Tian Peiyan, deputy director of the Policy Research Office of the Chinese Communist Party’s Central Committee, assailed the US political system as “the very opposite of democracy”, while touting China’s one-party system as a source of policy stability and economic growth. 

Amid a backlash, top Biden officials have been on a damage-control tour across key regions. During an interview with The National, the UAE’s flagship English-language newspaper, White House Middle East coordinator Brett McGurk ruled out “regime change policies” and instead emphasized how the Biden administration is focused on “hard lessons learnt” from failed democracy promotion initiatives in the region, including after the invasions of Iraq and Afghanistan.

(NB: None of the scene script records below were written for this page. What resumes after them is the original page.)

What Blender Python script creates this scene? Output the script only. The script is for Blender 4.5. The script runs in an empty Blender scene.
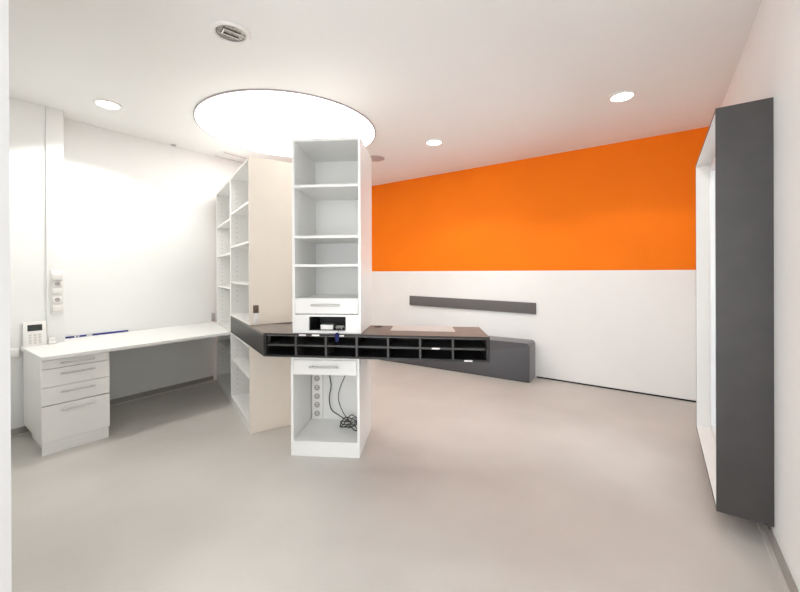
import bpy, bmesh, math, random
from mathutils import Vector, Matrix
S = bpy.context.scene
COL = S.collection
random.seed(3)

# ------------------------------------------------------------ camera
F_PX, CX, CY = 368.57, 398.89, 272.38
YAW, PITCH, ROLL = 0.61376, -0.00145, -0.0037
fw = Vector((-math.sin(YAW), math.cos(YAW), 0)); rt = Vector((math.cos(YAW), math.sin(YAW), 0)); up = Vector((0, 0, 1))
F2 = fw*math.cos(PITCH)+up*math.sin(PITCH); U2 = up*math.cos(PITCH)-fw*math.sin(PITCH)
R3 = rt*math.cos(ROLL)+U2*math.sin(ROLL); U3 = U2*math.cos(ROLL)-rt*math.sin(ROLL)
cam = bpy.data.cameras.new('camera'); cam.sensor_width = 36; cam.sensor_fit = 'HORIZONTAL'
cam.lens = 36*F_PX/800; cam.shift_x = (400-CX)/800; cam.shift_y = -(296-CY)/800; cam.clip_start = 0.02
co = bpy.data.objects.new('camera', cam); COL.objects.link(co)
M = Matrix((R3, U3, -F2)).transposed().to_4x4(); M.translation = Vector((0, 0, 1.35)); co.matrix_world = M
S.camera = co

# ------------------------------------------------------------ light and exposure
S.view_settings.view_transform = 'Standard'; S.view_settings.look = 'None'
S.view_settings.gamma = 1; S.view_settings.use_curve_mapping = False
S.view_settings.exposure = 0.42
WORLD = 3.4; DISC = 4.3; SPOT = 44.0; LAMP = 14.0
w = bpy.data.worlds.new('world'); S.world = w; w.use_nodes = True
bg = w.node_tree.nodes['Background']; bg.inputs[0].default_value = (0.96, 0.98, 1.0, 1); bg.inputs[1].default_value = WORLD
try: S.cycles.max_bounces = 14; S.cycles.diffuse_bounces = 8
except Exception: pass

# ------------------------------------------------------------ materials
def mat(name, col, rough=0.5, metal=0.0, noise=0.0, nscale=40.0, bump=0.0, spec=0.5, coat=0.0):
    m = bpy.data.materials.new(name); m.use_nodes = True
    nt = m.node_tree; b = nt.nodes['Principled BSDF']
    b.inputs['Base Color'].default_value = (*col, 1); b.inputs['Roughness'].default_value = rough
    b.inputs['Metallic'].default_value = metal; b.inputs['Specular IOR Level'].default_value = spec
    b.inputs['Coat Weight'].default_value = coat
    if noise or bump:
        tc = nt.nodes.new('ShaderNodeTexCoord'); n = nt.nodes.new('ShaderNodeTexNoise')
        n.inputs['Scale'].default_value = nscale; n.inputs['Detail'].default_value = 5
        nt.links.new(tc.outputs['Object'], n.inputs['Vector'])
        if noise:
            r = nt.nodes.new('ShaderNodeValToRGB')
            r.color_ramp.elements[0].position = .3; r.color_ramp.elements[1].position = .7
            r.color_ramp.elements[0].color = (*[c*(1-noise) for c in col], 1)
            r.color_ramp.elements[1].color = (*[min(1, c*(1+noise)) for c in col], 1)
            nt.links.new(n.outputs['Fac'], r.inputs['Fac']); nt.links.new(r.outputs['Color'], b.inputs['Base Color'])
        if bump:
            bp = nt.nodes.new('ShaderNodeBump'); bp.inputs['Strength'].default_value = bump; bp.inputs['Distance'].default_value = .002
            nt.links.new(n.outputs['Fac'], bp.inputs['Height']); nt.links.new(bp.outputs['Normal'], b.inputs['Normal'])
    return m
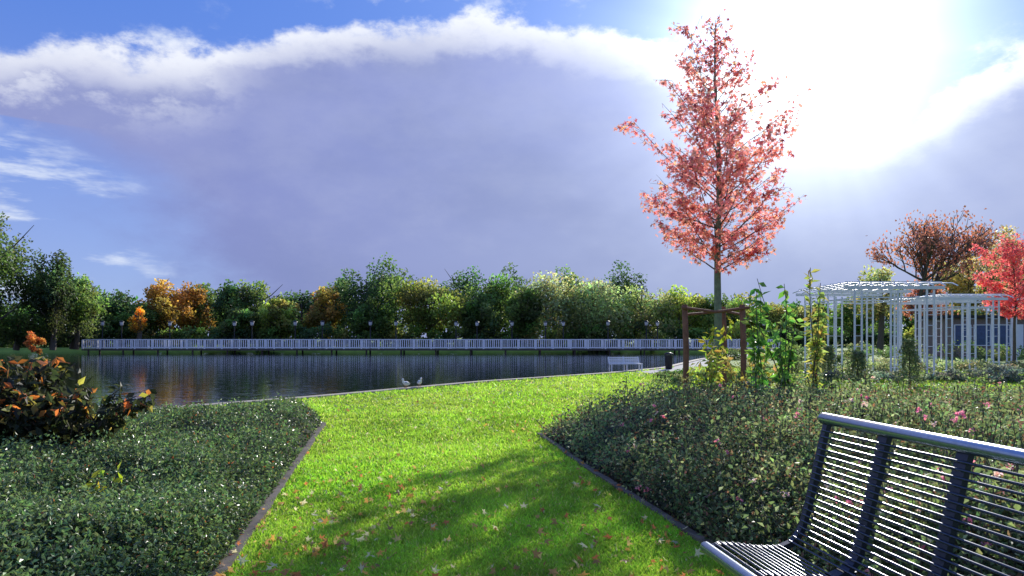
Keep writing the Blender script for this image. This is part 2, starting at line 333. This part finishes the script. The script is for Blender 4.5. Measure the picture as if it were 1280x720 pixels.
# left autumn bush
mb=MB()
for bx,by,ns,hm in((px(18,6.4),6.4,44,1.06),(px(85,6.2),6.2,34,.84)):
  for s in range(ns):
    a=R.uniform(0,6.28);sp=R.uniform(.15,.75);hh=R.uniform(.6,1.0)*hm;t=np.linspace(0,1,8)
    P=np.stack([bx+math.cos(a)*sp*t,by+math.sin(a)*sp*t*.8,hh*(1.3*t-.35*t**3)],1);tube(mb,P,np.linspace(.012,.004,8),5,1)
    nl=60;tt=R.uniform(.1,1,nl);Q=np.stack([np.interp(tt,t,P[:,k]) for k in range(3)],1)+R.normal(0,.03,(nl,3))
    C=jit((.04,.05,.022),nl,.35);q=(tt>.8)&(R.random(nl)<.17)&(Q[:,2]>.55*hm);C[q]=jit((.6,.2,.05),q.sum());q=(R.random(nl)<.12);C[q]=jit((.4,.34,.08),q.sum())
    ax=rdir(nl,-.7);leaves(mb,Q,.11*R.uniform(.6,1.1,nl),.055,C,0,.4,ax,.15)
mb.obj('autumn_bush',[M_leaf,M_bark])
# ---------------- park bench
par=empty('park_bench',(0,0,0))
TZ=.886
far=np.array([px(1029,2.66),2.66]);e1=np.array([.145,-.989]);e2=np.array([-.989,-.145])
def bp_(s,p,z): q=far+e1*s+e2*p;return (q[0],q[1],z)
prof=[(0,TZ),(.015,.84),(.05,.70),(.085,.56),(.112,.47),(.145,.43),(.20,.41),(.29,.415),(.38,.43),(.44,.435),(.475,.42)]
pa=np.array(prof);sl=np.concatenate([[0],np.cumsum(np.hypot(*np.diff(pa,axis=0).T))])
def pr(u): return np.interp(u,sl,pa[:,0]),np.interp(u,sl,pa[:,1])
LEN=1.55;mb=MB();u=.045
while u<sl[-1]-.02:
    if not (.50<u<.53):
        p,z=pr(u);tube(mb,[bp_(.02,p,z),bp_(LEN-.02,p,z)],.0045,8)
    u+=.0235
mb.obj('slats',[M_steel],par);mb=MB()
tube(mb,[bp_(-.01,0,TZ),bp_(0,0,TZ+.002),bp_(LEN,0,TZ+.002)],[.017,.022,.022],14)
tube(mb,[bp_(0,.485,.415),bp_(.01,.485,.415),bp_(LEN,.485,.415)],[.017,.021,.021],14);mb.obj('end_tubes',[M_steel2],par)
mb=MB()
for s in [.012,.34,.68,1.02,1.36,LEN-.01]:
    w=.022 if s>.05 and s<1.5 else .014
    us=np.linspace(0,sl[-1],40);V=[]
    for q in us:
        p,z=pr(q);p2,z2=pr(min(q+.01,sl[-1]));p0,z0=pr(max(q-.01,0));tx,tz=p2-p0,z2-z0;l=math.hypot(tx,tz);nx_,nz=tz/l,-tx/l
        off=-.006;th=.02
        for ss,oo in((s-w,off),(s+w,off),(s+w,off-th),(s-w,off-th)): V.append(bp_(ss,p+(-nx_)*oo,z+(-nz)*oo))
    k=np.arange(39)[:,None]*4;j=np.arange(4)[None];mb.add(V,np.stack([k+j,k+(j+1)%4,k+4+(j+1)%4,k+4+j],-1).reshape(-1,4))
mb.obj('ribs',[M_rib],par);mb=MB()
for s in(.34,1.36):
    tube(mb,[bp_(s,.44,.395),bp_(s,.41,.34),bp_(s,.30,.30),bp_(s,.20,.25),bp_(s,.17,.1),bp_(s,.17,0)],.024,10)
    tube(mb,[bp_(s,.12,.42),bp_(s,.13,.34),bp_(s,.2,.28)],.02,10);q=bp_(s,.17,.012);box(mb,q,(.2,.12,.02))
mb.obj('legs',[M_rib],par)
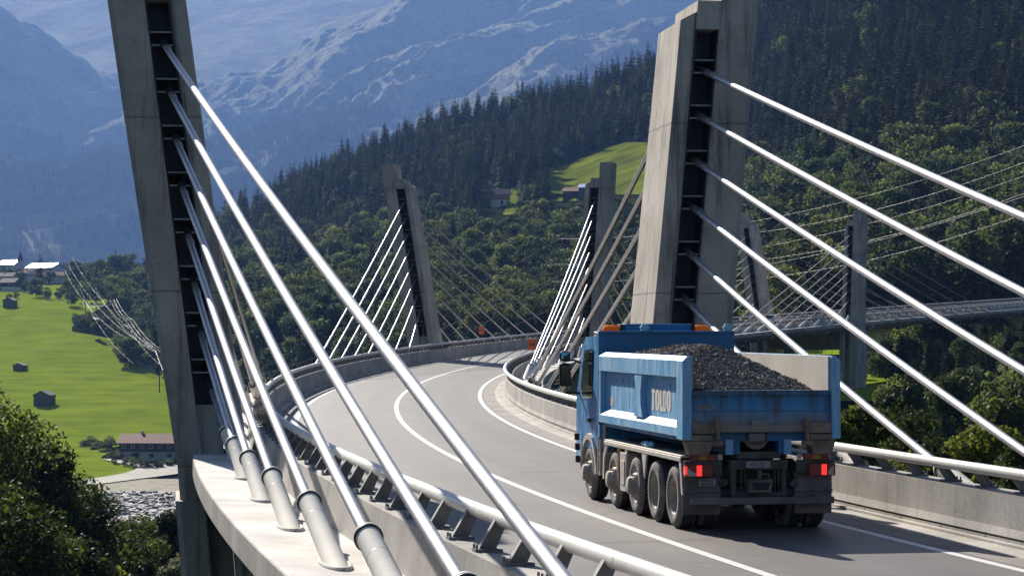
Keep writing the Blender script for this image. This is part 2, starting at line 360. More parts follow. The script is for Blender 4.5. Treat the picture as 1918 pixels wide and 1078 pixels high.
# far mountain: long spurs and gullies
MS = 1.6                                                 # the far range stands this many times 4 to 9 km away
def mountain():
    uu = np.linspace(-300, 1560, 760); dd = np.concatenate([np.linspace(3900, 6600, 520), np.linspace(6620, 9200, 110)]) * MS
    U, D = np.meshgrid(uu, dd / MS, indexing='ij'); X = (U - U0) / F * D
    rv = np.interp(U, [-500,-60,0,80,200,345,400,470,540,600,800,1700], [-60,5,14,42,64,84,76,58,18,-40,-110,-160])
    t = np.clip((D - 4000) / (6300 - 4000), 0, 1)
    v = 492 + (rv - 492) * t ** 0.95
    Z = CH + (HZ - v) / F * np.minimum(D, 6300)
    Z = np.where(D > 6300, Z - 0.12 * np.minimum(D - 6300, 300) , Z)
    back = CH + (HZ - np.interp(D, [6600, 8800], [190, -140])) / F * D
    Z = np.maximum(Z, np.where(D > 6600, back, -1e3))
    wx = (fbm(X / 700, D / 700, 3, 21) - 0.5) * 500
    sl = X * 0.78 - (D - 4000) * 0.62
    al = X * 0.62 + D * 0.78
    g1 = fbm((sl + wx) / 560, al / 2300, 2, 31, True)
    g2 = fbm((sl + wx * 0.7) / 190, al / 800, 3, 41, True)
    g3 = fbm(X / 55, D / 80, 4, 51)
    amp = np.clip((D - 4000) / 700, 0.05, 1) * np.clip((6900 - D) / 300, 0.12, 1)
    Z = Z + amp * ((g1 - 0.6) * 300 + (g2 - 0.6) * 105 + (g3 - 0.47) * 40 + (fbm(X / 17, D / 24, 2, 57) - 0.4) * 9)
    Z = CH + (Z - CH) * MS; X = X * MS; D = D * MS
    global MTN; MTN = (uu, dd, Z)
    vv = np.stack([X, D, Z], -1).reshape(-1, 3)
    m, nt, b = new_mat('alpine_slope', 0.95, 0, 0.1)
    c = coords(nt); n1 = pos_noise(nt, 0.0035, c, 10, 0.72); n2 = pos_noise(nt, 0.02, c, 6, 0.75)
    col = ramp(nt, n1, [(0.34, (0.08, 0.08, 0.035)), (0.46, (0.26, 0.245, 0.115)), (0.62, (0.42, 0.385, 0.24))])
    col = mixc(nt, 0.6, col, ramp(nt, n2, [(0.35, 0.3), (0.65, 1.0)]), 'MULTIPLY')
    nt.links.new(col, b.inputs['Base Color']); bump(nt, b, n2, 1.0, 25.0)
    me = np_mesh('mountain', vv, grid_faces(*U.shape)[:, ::-1], [m], True)
    tag(link('mountain', me), kind='structure')
mountain()
def mtn_z(u, d):
    uu, dd, Z = MTN
    i = np.clip(np.searchsorted(uu, u), 1, len(uu) - 1); j = np.clip(np.searchsorted(dd, d), 1, len(dd) - 1)
    return Z[i, j]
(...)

Emphasizing a need for returning “back to basics”, Biden’s Middle East envoy reiterated that the US would instead focus on “the basics of building, maintaining, and strengthening our partnerships and alliances” in the Middle East.

Meanwhile, Assistant Secretary of State for East Asian and Pacific Affairs Daniel Kritenbrink visited Singapore in order to assuage concerns among snubbed regional partners.

Emphasizing that the Biden administration doesn’t “sit in judgment” of uninvited nations, Biden’s Asian envoy tried to downplay the summit as an opportunity for a “select number” of democracies to exchange views and cooperate on a set of shared values.

“This is not designed to be a forum in which we sit in judgment of other countries,” Kritenbrink told reporters in Singapore in response to questions over the absence of Singapore, Vietnam and Thailand from the list of regional invitees.

“Given that only a number of countries were invited, there are a range of countries including some of our closest partners like Singapore who were not invited. But that is not a commentary on the strength of our partnership with Singapore,” Kritenbrink added.